| WHAT IS NEEDED |
Everything from the first line of the records below through the line containing "lv = b.build('lever', M['chrome'], None);" is to be retyped exactly; leave out the rest.

| DATA FOR THIS EXERCISE |
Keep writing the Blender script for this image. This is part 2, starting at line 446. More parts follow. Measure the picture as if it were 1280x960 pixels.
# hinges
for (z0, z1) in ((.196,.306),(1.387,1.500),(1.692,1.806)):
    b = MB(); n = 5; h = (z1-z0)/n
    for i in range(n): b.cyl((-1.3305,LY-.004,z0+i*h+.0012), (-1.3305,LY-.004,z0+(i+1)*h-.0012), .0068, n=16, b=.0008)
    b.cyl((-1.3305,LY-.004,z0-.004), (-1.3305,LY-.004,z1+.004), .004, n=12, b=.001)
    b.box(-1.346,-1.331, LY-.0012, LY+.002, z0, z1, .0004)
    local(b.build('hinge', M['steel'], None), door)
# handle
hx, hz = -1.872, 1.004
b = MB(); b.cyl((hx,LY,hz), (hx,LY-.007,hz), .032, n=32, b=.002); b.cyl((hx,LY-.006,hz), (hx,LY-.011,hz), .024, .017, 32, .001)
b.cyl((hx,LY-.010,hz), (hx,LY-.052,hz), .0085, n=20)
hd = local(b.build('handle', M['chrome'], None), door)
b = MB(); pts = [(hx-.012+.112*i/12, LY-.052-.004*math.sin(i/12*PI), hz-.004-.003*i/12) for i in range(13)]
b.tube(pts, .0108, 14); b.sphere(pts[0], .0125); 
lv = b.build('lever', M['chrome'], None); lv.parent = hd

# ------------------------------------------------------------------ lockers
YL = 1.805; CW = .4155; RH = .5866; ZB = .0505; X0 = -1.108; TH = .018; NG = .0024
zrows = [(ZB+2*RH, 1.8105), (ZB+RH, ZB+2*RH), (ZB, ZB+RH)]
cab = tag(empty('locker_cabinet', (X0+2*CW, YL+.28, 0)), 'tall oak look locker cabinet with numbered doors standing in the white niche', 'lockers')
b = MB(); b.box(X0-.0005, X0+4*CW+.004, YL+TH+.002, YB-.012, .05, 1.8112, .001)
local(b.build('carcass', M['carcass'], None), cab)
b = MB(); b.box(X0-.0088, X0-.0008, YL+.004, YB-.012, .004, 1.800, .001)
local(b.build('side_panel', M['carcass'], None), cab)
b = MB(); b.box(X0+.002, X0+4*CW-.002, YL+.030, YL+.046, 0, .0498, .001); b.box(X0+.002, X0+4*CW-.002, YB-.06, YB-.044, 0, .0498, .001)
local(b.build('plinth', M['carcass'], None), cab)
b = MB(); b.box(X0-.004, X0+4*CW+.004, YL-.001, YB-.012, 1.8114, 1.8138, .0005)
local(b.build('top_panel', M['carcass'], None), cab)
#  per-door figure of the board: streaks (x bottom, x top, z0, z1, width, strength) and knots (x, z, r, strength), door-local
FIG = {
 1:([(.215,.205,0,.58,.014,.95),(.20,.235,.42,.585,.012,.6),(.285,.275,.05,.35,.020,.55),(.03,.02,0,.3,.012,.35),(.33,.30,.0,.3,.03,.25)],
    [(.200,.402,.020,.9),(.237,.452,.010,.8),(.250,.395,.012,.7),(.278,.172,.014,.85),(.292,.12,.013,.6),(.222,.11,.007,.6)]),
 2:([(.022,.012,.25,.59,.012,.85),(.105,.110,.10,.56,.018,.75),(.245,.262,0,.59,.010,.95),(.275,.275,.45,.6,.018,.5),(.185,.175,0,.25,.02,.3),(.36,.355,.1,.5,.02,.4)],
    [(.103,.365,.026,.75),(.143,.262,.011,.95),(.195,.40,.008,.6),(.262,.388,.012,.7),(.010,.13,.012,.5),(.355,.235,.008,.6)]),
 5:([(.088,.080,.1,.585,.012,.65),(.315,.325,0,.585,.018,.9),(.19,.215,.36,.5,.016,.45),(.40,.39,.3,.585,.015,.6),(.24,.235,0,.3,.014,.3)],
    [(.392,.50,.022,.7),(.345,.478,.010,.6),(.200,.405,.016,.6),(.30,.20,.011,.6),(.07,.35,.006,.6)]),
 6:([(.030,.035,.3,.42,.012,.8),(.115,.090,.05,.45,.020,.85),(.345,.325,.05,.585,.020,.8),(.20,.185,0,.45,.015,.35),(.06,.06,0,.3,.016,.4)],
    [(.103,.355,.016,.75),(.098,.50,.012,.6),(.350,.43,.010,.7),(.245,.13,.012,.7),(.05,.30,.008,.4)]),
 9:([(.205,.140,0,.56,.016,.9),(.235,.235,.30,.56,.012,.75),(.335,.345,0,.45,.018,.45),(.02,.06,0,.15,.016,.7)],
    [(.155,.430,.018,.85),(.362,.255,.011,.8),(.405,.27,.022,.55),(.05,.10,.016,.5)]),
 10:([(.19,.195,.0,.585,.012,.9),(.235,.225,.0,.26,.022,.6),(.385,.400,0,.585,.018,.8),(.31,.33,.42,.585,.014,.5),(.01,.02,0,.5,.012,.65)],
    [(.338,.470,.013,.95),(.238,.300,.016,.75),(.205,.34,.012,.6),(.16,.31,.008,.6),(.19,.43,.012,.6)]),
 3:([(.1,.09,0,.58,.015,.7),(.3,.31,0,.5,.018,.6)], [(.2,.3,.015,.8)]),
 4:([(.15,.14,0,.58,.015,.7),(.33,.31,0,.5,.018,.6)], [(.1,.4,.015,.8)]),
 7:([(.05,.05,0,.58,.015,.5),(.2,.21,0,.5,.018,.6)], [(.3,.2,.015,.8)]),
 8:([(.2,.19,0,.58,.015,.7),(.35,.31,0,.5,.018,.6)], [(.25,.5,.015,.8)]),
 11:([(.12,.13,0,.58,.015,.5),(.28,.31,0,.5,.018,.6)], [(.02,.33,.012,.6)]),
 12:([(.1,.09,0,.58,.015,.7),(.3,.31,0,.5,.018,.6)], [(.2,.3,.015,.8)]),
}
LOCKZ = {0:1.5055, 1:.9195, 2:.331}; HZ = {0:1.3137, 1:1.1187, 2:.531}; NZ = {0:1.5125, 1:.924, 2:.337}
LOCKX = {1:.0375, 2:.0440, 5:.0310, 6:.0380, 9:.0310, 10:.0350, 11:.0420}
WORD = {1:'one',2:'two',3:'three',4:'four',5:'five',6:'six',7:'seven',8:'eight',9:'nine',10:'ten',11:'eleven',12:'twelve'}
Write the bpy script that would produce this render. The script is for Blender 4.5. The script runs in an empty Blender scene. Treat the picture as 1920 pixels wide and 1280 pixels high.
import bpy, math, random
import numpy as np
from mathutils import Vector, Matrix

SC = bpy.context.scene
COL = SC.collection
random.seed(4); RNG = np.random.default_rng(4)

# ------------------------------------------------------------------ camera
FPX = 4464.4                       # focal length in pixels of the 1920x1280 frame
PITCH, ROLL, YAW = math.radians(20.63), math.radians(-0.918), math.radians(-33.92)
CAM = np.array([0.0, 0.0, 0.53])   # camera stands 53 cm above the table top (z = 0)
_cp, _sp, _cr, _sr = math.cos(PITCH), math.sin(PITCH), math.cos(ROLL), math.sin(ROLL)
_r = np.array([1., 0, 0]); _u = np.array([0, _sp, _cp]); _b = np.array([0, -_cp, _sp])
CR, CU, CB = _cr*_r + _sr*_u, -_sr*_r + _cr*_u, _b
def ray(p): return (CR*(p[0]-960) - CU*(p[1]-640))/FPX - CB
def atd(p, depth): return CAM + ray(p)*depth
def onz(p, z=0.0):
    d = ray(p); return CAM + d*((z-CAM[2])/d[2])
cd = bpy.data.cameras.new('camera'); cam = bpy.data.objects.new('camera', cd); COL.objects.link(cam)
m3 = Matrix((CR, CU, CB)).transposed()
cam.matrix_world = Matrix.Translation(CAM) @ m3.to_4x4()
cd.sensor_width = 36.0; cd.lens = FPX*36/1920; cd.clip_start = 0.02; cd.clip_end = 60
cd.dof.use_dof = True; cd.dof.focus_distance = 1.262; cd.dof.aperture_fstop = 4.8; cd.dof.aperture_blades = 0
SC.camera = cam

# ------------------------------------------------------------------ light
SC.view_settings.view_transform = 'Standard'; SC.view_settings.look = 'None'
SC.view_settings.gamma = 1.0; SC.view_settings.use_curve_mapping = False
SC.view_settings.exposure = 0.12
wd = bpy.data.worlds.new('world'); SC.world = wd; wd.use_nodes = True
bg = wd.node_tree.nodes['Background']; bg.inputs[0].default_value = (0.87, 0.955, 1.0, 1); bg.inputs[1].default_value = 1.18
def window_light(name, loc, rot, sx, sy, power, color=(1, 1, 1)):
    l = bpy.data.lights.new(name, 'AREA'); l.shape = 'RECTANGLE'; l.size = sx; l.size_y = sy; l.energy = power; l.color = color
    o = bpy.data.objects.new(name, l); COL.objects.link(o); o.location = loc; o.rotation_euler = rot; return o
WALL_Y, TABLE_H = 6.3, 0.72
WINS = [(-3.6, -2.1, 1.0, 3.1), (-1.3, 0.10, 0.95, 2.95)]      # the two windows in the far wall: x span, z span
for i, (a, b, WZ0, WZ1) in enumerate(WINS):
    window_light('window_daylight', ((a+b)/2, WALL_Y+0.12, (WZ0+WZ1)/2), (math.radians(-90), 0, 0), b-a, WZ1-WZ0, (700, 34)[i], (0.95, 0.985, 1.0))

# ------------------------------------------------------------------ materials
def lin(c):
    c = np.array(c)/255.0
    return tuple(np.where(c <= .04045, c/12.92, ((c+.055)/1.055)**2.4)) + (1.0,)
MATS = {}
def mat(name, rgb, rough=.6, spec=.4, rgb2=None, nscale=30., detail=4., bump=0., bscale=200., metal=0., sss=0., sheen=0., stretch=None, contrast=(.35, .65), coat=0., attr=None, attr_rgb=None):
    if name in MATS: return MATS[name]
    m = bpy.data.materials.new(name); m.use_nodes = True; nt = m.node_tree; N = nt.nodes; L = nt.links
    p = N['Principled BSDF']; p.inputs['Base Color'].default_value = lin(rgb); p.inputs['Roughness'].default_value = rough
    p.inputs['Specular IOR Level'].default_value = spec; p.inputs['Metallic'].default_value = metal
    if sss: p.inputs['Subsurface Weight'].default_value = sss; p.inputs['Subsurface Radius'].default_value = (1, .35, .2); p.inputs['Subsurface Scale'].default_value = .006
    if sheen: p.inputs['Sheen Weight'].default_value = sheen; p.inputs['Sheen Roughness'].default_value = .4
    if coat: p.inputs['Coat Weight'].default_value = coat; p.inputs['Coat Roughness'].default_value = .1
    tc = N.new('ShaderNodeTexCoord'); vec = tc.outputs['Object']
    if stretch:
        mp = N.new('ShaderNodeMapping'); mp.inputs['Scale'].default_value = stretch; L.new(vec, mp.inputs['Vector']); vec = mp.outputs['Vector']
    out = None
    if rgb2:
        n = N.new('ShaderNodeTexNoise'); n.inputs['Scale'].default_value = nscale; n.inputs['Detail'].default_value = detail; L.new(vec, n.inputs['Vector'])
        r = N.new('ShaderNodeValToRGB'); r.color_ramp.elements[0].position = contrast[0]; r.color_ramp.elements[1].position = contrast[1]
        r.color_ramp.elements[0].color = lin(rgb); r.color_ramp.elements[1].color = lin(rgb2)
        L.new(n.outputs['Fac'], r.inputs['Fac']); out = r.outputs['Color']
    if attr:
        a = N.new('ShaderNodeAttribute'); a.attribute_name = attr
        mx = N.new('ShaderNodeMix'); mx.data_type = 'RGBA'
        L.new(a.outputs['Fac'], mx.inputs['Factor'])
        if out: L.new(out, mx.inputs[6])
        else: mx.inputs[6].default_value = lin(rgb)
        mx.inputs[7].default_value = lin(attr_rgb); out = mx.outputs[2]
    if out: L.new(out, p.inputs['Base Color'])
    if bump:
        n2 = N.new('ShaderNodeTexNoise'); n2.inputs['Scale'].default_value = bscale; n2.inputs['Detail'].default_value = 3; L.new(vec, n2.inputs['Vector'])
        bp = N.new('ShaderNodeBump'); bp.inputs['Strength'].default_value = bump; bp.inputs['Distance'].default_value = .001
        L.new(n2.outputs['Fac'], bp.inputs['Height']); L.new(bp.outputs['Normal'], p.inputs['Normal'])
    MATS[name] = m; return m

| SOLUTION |
Keep writing the Blender script for this image. This is part 2, starting at line 446. More parts follow. Measure the picture as if it were 1280x960 pixels.
# hinges
for (z0, z1) in ((.196,.306),(1.387,1.500),(1.692,1.806)):
    b = MB(); n = 5; h = (z1-z0)/n
    for i in range(n): b.cyl((-1.3305,LY-.004,z0+i*h+.0012), (-1.3305,LY-.004,z0+(i+1)*h-.0012), .0068, n=16, b=.0008)
    b.cyl((-1.3305,LY-.004,z0-.004), (-1.3305,LY-.004,z1+.004), .004, n=12, b=.001)
    b.box(-1.346,-1.331, LY-.0012, LY+.002, z0, z1, .0004)
    local(b.build('hinge', M['steel'], None), door)
# handle
hx, hz = -1.872, 1.004
b = MB(); b.cyl((hx,LY,hz), (hx,LY-.007,hz), .032, n=32, b=.002); b.cyl((hx,LY-.006,hz), (hx,LY-.011,hz), .024, .017, 32, .001)
b.cyl((hx,LY-.010,hz), (hx,LY-.052,hz), .0085, n=20)
hd = local(b.build('handle', M['chrome'], None), door)
b = MB(); pts = [(hx-.012+.112*i/12, LY-.052-.004*math.sin(i/12*PI), hz-.004-.003*i/12) for i in range(13)]
b.tube(pts, .0108, 14); b.sphere(pts[0], .0125); 
lv = b.build('lever', M['chrome'], None); lv.parent = hd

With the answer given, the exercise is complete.